The train’s eastern section has eased access to the city center for residents of poorer neighborhoods like Shuafat. But some worry the physical link between east and west will make the city harder to split under a future Israeli-Palestinian peace treaty.

“On one hand it creates an illusion of a united city, and the recent events in the city prove that it is not,” said Yudith Oppenheimer, executive director of Ir Amim, a nongovernmental organization that advocates for Arab Jerusalemites. “On the other hand, because they never dealt with transit in the Palestinian neighborhoods, it’s a transit tool that serves the Palestinians in the city.”
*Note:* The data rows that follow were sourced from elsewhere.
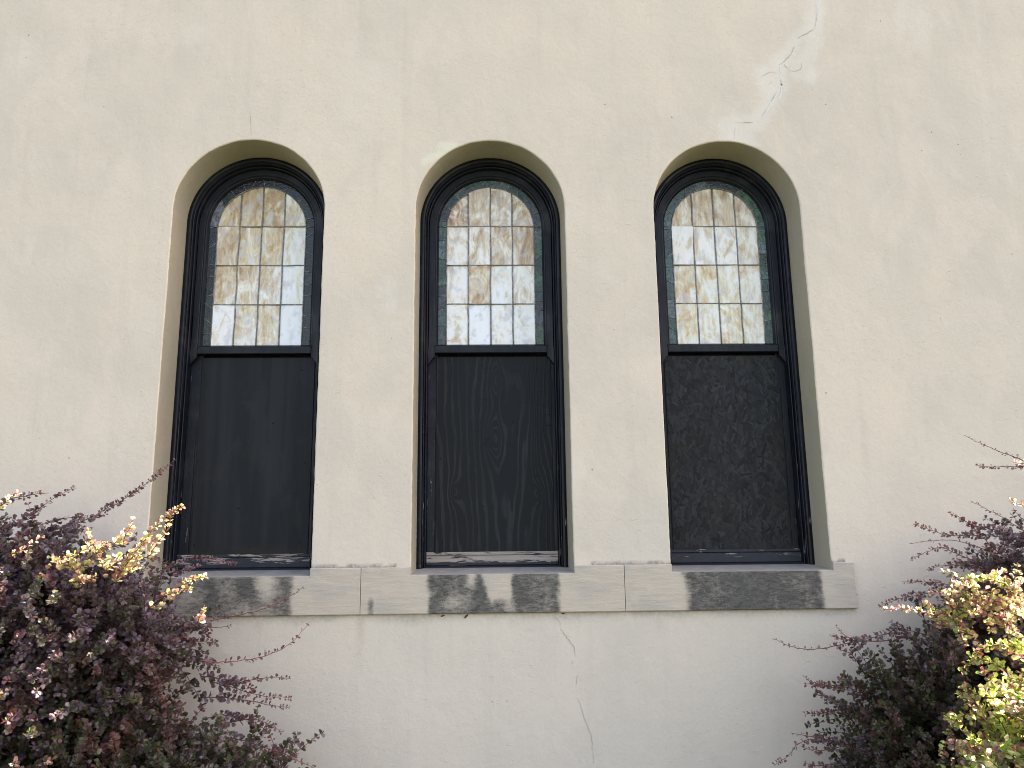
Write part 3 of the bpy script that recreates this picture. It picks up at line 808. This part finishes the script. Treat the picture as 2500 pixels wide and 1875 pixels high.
PURPLE = np.array([(.070, .040, .056), (.105, .070, .090), (.155, .115, .140), (.20, .135, .155), (.085, .052, .052), (.125, .080, .070), (.13, .115, .105), (.17, .13, .15)])*np.array((1.10, 1.22, 1.36))
PURPLE = (.76*PURPLE+.24*PURPLE.mean(1, keepdims=True))*np.array((1.27, 1.2, 1.24))
GREEN = np.array([(.050, .080, .028), (.070, .105, .036), (.070, .085, .045), (.095, .12, .045)])
PINK = np.array([(.27, .115, .115), (.22, .105, .09), (.21, .12, .13)])
LIME = np.array([(.34, .44, .11), (.46, .53, .17), (.24, .36, .08), (.52, .53, .22), (.60, .57, .32)])  # leaves in the sun: part of its brightness is put into these pale greens
GOLDC = np.array([(.50, .45, .24), (.40, .24, .17), (.42, .44, .19), (.58, .49, .36), (.52, .41, .31), (.30, .17, .15)])  # sunlit sprigs, their golden light painted into the leaf colour

def cpick(r, pal, n): return pal[r.integers(len(pal), size=n)]*r.uniform(.75, 1.3, (n, 1))

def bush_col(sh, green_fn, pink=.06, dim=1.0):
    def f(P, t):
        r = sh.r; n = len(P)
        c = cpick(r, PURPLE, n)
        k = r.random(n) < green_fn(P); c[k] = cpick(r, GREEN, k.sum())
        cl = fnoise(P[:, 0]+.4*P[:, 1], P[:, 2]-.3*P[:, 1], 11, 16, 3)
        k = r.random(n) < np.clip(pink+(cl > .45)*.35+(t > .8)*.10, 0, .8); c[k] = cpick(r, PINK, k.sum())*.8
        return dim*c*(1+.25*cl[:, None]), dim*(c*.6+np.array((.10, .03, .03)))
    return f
def lime_col(sh):
    def f(P, t):
        r = sh.r; n = len(P); c = cpick(r, LIME, n)
        k = r.random(n) < .12; c[k] = cpick(r, GREEN, k.sum())
        k = r.random(n) < .10+(t > .72)*.22; c[k] = cpick(r, PINK, k.sum())*1.3
        return c, c*.5+np.array((.16, .05, .05))
    return f
def gold_col(sh):
    def f(P, t):
        r = sh.r; n = len(P); c = cpick(r, GOLDC, n)
        k = r.random(n) < .25; c[k] = cpick(r, LIME, k.sum())
        k = r.random(n) < .14+(t > .78)*.25; c[k] = cpick(r, PINK, k.sum())*1.3
        return c, c*.75+np.array((.12, .045, .035))
    return f
def shoot_col(sh):
    def f(P, t):
        r = sh.r; n = len(P); c = cpick(r, PURPLE, n)
        k = r.random(n) < .12; c[k] = cpick(r, GREEN, k.sum())
        k = r.random(n) < np.clip(t*1.1-.25, 0, .75); c[k] = cpick(r, PINK, k.sum())
        return c, c*.5+np.array((.12, .03, .03))
    return f

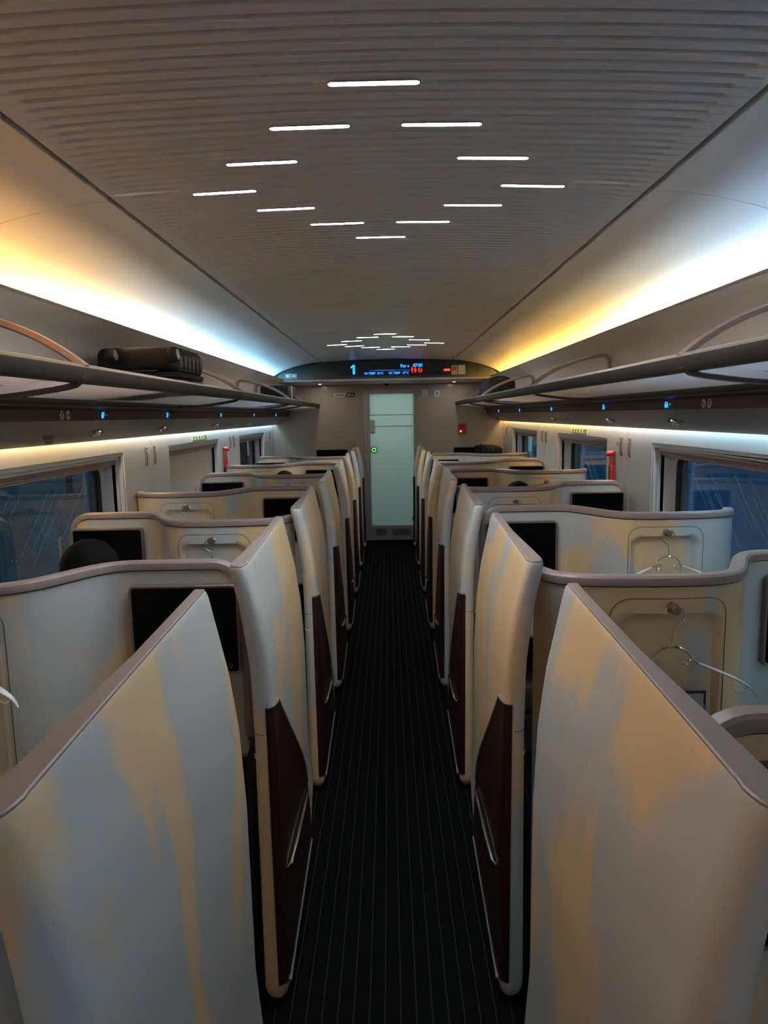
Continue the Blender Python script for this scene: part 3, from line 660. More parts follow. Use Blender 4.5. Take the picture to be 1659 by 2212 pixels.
    MB().box(wa + .03, wb - .03, yb + .41, yb + .77, .0, .20).build('foot_rest_base', M['base'], t, False)
    # slim post against the wall
    MB().box(s * 1.578, s * 1.587, yb + .25, yb + .262, .4, 1.185).build('wall_post', M['rackl'], t, False)
    MB().lathe([(0, -.004), (.005, -.002), (.005, .004), (0, .006)], (s * 1.582, yb + .256, 1.19), (0, 0, 1), 10).build('post_tip', M['rackl'], t)
    return t
proto = {}
for s, sn in SIDES:
    for k in range(-1, 6):
        typ = ('B' if k % 2 == 0 else 'A') if s < 0 else ('A' if k % 2 == 0 else 'B')
        where = 'screen by the aisle and coat recess by the wall' if typ == 'B' else 'coat recess by the aisle and screen by the wall'
        lb = '%s cream seat partition on the %s from the camera, %s' % (ORD[k + 1], sn, where)
        yb = YB0 + PITCH * k
        if (s, typ) not in proto: proto[(s, typ)] = (partition(s, typ, yb, lb), yb)
        else: o, y0 = proto[(s, typ)]; dup(o, (0, yb - y0, 0), lb)

# ---- coat hangers
def hanger(s, typ, k, flip, label):
    yb = YB0 + PITCH * k; cx = s * mx(typ, .789); y = yb + .046 - TH / 2 - .022; kz = 1.207
    t = empty('coat_hanger', (cx, y, kz), label, 'coat hanger')
    f = flip
    P = crom([(cx - f * .030, y, kz - .013), (cx - f * .022, y, kz + .003), (cx - f * .006, y, kz + .0145), (cx + f * .012, y, kz + .010), (cx + f * .026, y, kz - .006), (cx + f * .030, y, kz - .022), (cx + f * .022, y, kz - .036), (cx + f * .006, y, kz - .047), (cx - f * .002, y, kz - .060), (cx - f * .003, y, kz - .080), (cx - f * .004, y, kz - .104)], .006)
    mb = MB(); mb.tube(P, .0019, 6)
    mb.build('hook', M['chrome'], t)
    c2 = cx - f * .004; zc2 = kz - .104 - .048
    A = [(c2 + .055 * math.cos(a), y - .004, zc2 + .048 * math.sin(a)) for a in [math.radians(-8 + 196 * q / 20) for q in range(21)]]
    mb = MB(); mb.tube(A, .0019, 6); mb.tube([(a, b + .006, c + .001) for a, b, c in A[2:-2]], .0012, 6); mb.build('bow', M['chrome'], t)
    for d in (-1, 1):
        ex = c2 + d * .055
        L = [(ex, y - .004, zc2 - .005), (ex - d * .002, y - .006, zc2 - .018), (ex - d * .010, y - .006, zc2 - .016), (ex - d * .014, y - .004, zc2 - .004), (ex - d * .026, y - .002, zc2 + .000), (ex - d * .024, y, zc2 + .008), (ex - d * .010, y, zc2 + .010), (ex + d * .004, y, zc2 + .004), (ex + d * .022, y - .004, zc2 - .001)]
        mb = MB(); mb.tube(crom(L, .005), .0015, 6); mb.build('clip_loop', M['chrome'], t)
        P = crom([(ex + d * .018, y - .004, zc2 + .001), (ex + d * .06, y - .012, zc2 - .016), (ex + d * .11, y - .022, zc2 - .037), (ex + d * .15, y - .030, zc2 - .062), (ex + d * .166, y - .034, zc2 - .086)], .012)
        m2 = len(P); W = [.002 + .007 * math.sin(PI * min(1, q / (m2 - 1) * .95 + .05)) ** .8 for q in range(m2)]
        mb = MB(); loops = []
        for q, p in enumerate(P):
            tg = (P[min(q + 1, m2 - 1)] - P[max(q - 1, 0)]).normalized(); u = Vector((0, 1, 0)); sd = tg.cross(u).normalized(); w = W[q]
            loops.append([p + sd * (w * .45 * math.sin(a)) + u * (w * 1.4 * math.cos(a)) for a in [2 * PI * j / 10 for j in range(10)]])
        mb.loft(loops); mb.build('arm', M['white'], t)
        hx = ex + d * .125; hz = zc2 - .056
        mb = MB(); mb.tube([(hx + d * .020 * math.cos(a), y - .026, hz + .000 + .020 * math.sin(a)) for a in [math.radians(q) for q in range(-10, -185, -15)]], .0022, 6); mb.build('strap_hook', M['white'], t)
    return t
HG = [(-1, 0, -1, 'in the nearest left recess, one arm tip showing'), (1, 0, 1, 'hanging in the nearest right coat recess'), (-1, 1, -1, 'on the left partition behind the passenger, hook only showing'), (1, 1, -1, 'on the second right partition beside the rain-streaked window'),
      (-1, 2, -1, 'on the third left partition by the wall'), (1, 2, 1, 'on the third right partition, mostly hidden'), (1, 3, 1, 'on the fourth right partition by the wall'), (-1, 4, 1, 'on the fifth left partition, tiny'), (1, 4, 1, 'on the fifth right partition, tiny')]
for s, k, f, lb in HG:
    typ = ('B' if k % 2 == 0 else 'A') if s < 0 else ('A' if k % 2 == 0 else 'B')
    hanger(s, typ, k, f, 'white and chrome coat hanger ' + lb)

# booklet in the nearest right recess
bk = empty('booklet', (.84, 1.91, .70), 'blue edged booklet standing in the nearest right coat recess', 'booklet')
MB().box(.735, .893, 1.914, 1.9175, .70, .966).build('cover', M['bluep'], bk, False, .001)
MB().box(.8855, .8935, 1.9132, 1.9140, .70, .927).build('edge_band', M['bluel'], bk, False)
MB().box(.735, .885, 1.9112, 1.9139, .70, .958).build('page', M['page'], bk, False)

# ================================================================== display board above the door
B = empty('display_board', (0, 9.05, 2.2), 'curved black and teal information display board above the door', 'display board')
arc = [(-1.42, 2.205), (-1.385, 2.245), (-1.33, 2.288), (-1.25, 2.325), (-1.12, 2.362), (-.95, 2.397), (-.8, 2.418), (-.5, 2.436), (0, 2.446), (.5, 2.436), (.8, 2.418), (.95, 2.397), (1.12, 2.362), (1.25, 2.325), (1.33, 2.288), (1.385, 2.245), (1.42, 2.205)]
arc = [(p.x, p.y) for p in crom([(a, b, 0) for a, b in arc], .05)]
MB().prism([(-1.42, 2.19)] + arc + [(1.42, 2.19)], lambda u, v, w: (u, w, v), 9.05, 9.09).build('board', M['teal'], B, False)
mb = MB(); mb.prism([(-1.60, 2.17), (-1.60, 2.47), (0, 2.5), (1.60, 2.47), (1.60, 2.17)], lambda u, v, w: (u, w, v), 9.095, 9.12); mb.build('board_backing', M['gap'], B, False)
yb_ = 9.047
MB().prism(rrect(-.52, .56, 2.235, 2.405, .02, 4), lambda u, v, w: (u, w, v), 9.0485, 9.052).build('display_screen', M['gask'], B, False)
def btext(s_, size, x, z, mt='eb', sx=1, bold=.001): return text('lettering', s_, size, FRONT, (x, yb_, z), M[mt], B, .001, 'CENTER', sx, 0, bold)
MB().prism([(-.398, 2.262), (-.398, 2.378), (-.424, 2.378), (-.452, 2.352), (-.452, 2.332), (-.427, 2.345), (-.427, 2.262)], lambda u, v, w: (u, w, v), yb_ - .001, yb_ + .001).build('lettering', M['eb'], B, False)
btext('IN TEMP', .037, -.212, 2.268, bold=.0006); btext('24°C', .037, -.080, 2.268, bold=.0006)
btext('EX TEMP', .037, .096, 2.268, bold=.0006); btext('27°C', .037, .236, 2.268, bold=.0006)
btext('For s', .052, .225, 2.353, bold=.0016)
btext('07:20', .052, .387, 2.358, bold=.0016)
mb = MB(); mb.box(-.21, .30, yb_, yb_ + .002, 2.300, 2.3045); mb.box(-.14, .10, yb_ - .001, yb_, 2.3045, 2.308); mb.build('blue_line', M['bline'], B, False)
for x0, x1, z in ((-.30, -.12, 2.318), (-.42, .05, 2.330), (-.05, .12, 2.345), (.10, .38, 2.318)):
    MB().box(x0, x1, yb_ + .001, yb_ + .0025, z, z + .004).build('grey_line', M['navy'], B, False)
for x, skirt in ((.318, 0), (.357, 1)):
    mb = MB(); mb.lathe([(0, -.001), (.008, -.001), (.008, .001)], (x, yb_, 2.336), (0, -1, 0), 12)
    pl = [(-.010, 2.325), (.010, 2.325), (.012, 2.30), (.007, 2.30), (.006, 2.268), (-.006, 2.268), (-.007, 2.30), (-.012, 2.30)] if not skirt else [(-.007, 2.325), (.007, 2.325), (.015, 2.29), (.007, 2.288), (.006, 2.268), (-.006, 2.268), (-.007, 2.288), (-.015, 2.29)]
    mb.prism([(x + a, b) for a, b in pl], lambda u, v, w: (u, w, v), yb_ - .001, yb_ + .001); mb.build('toilet_symbol', M['er'], B, False)
mb = MB(); mb.tube([(.415 + .026 * math.cos(a), yb_, 2.298 + .026 * math.sin(a)) for a in [2 * PI * k / 20 for k in range(21)]], .003, 6, False); mb.tube([(.397, yb_, 2.316), (.433, yb_, 2.280)], .003, 5); mb.build('no_smoking_ring', M['er'], B)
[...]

As unrest has increased of late in Jerusalem, the light rail’s crowds, central route and easy access from the street have made it attractive to terrorists. Police have responded with concrete barricades at some stations and increased patrols. The Jerusalem municipality has also launched balloons and unmanned aerial vehicles to conduct surveillance over the train’s route.

“It’s a relatively easy target in terms of a vehicle’s ability to drive into people,” Israel Police spokesman Micky Rosenfeld said. “It has a large number of passengers. We’re talking about a central area with a lot of movement.”

As they have always done after terror incidents, Jerusalemites were quick to carry on with their routines following the recent attacks, packing the trains at rush hour and focusing mostly on jostling into the crowded cars. But the attacks have also reminded riders of the potential for danger.

Hadas Meshi, a 17-year-old Jerusalemite originally from England, said security forces are trying to reassure residents following attacks.

“But it’s not really safer,” Meshi said. “The next day, you see it on people’s faces. Something is always going on somewhere.”